Review: The Nightingale


I finally gave The Nightingale by Kristin Hannah a go, and I am happy to report that I was not disappointed.

The story follows two sisters, Vianne Mauriac and Isabelle Rossignol, during the Nazi occupation of France. Occupation isn’t an aspect of WWII I’ve seen explored a lot, perhaps because most of my exposure comes from American and British films as opposed to French, but after reading The Nightingale I’m surprised Hollywood hasn’t explored it more heavily, because even day to day life in this setting is rife with dramatic tension. These people had to live with the enemy, not only in their communities, but often inside their own homes. What do you do to survive something like that?

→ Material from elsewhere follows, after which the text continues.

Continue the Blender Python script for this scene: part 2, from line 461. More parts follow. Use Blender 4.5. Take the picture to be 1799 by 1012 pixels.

How do you protect the ones you love?

Vianne and Isabelle follow different paths as they try to navigate these questions, but what I appreciated is that Hannah doesn’t really judge one as better or worse, but shows the pros and cons for each. Vianne tries to keep her head down to maintain as normal and safe a life as she can, sometimes striking me as almost willfully naive, but I still understood her choices—she’s thinking of her daughter as much as herself. Meanwhile, eighteen-year-old Isabelle is ready to fight back, making her easy to root for, but her actions sometimes come across as more reckless than brave. As the war wears on, time and experience shape each of these women, forcing them into tighter spots and harder choices, and I feel like Hannah did a good job in showing these characters grow over time.

The pacing of this book is a little slower at times, but I think that works in its favor, because it gives you a sense of how the war could move more slowly for those at home as opposed to in the trenches, where the struggle wasn’t about gaining ground but preserving rations, and where the enemy didn’t rush at you with their weapon drawn, but crept up all around you with talk of “order” and “cooperation.”

I’ve also seen complaints in other reviews about the author using American terms and measurements, and maybe for historical accuracy that’s worth pointing out but, in the midst of a story, that’s such a small thing to me. Honestly, my brain doesn’t register whether or not it was a cup or liter or whatever amount of an item; unless the exact measurement is relevant to the plot, all I pick up on is that they have said item, then I move on to what is actually happening in the scene.

All in all, I give The Nightingale 3.5 out of 5 stars. It’s a thoughtful and often sad story with believable, complex characters.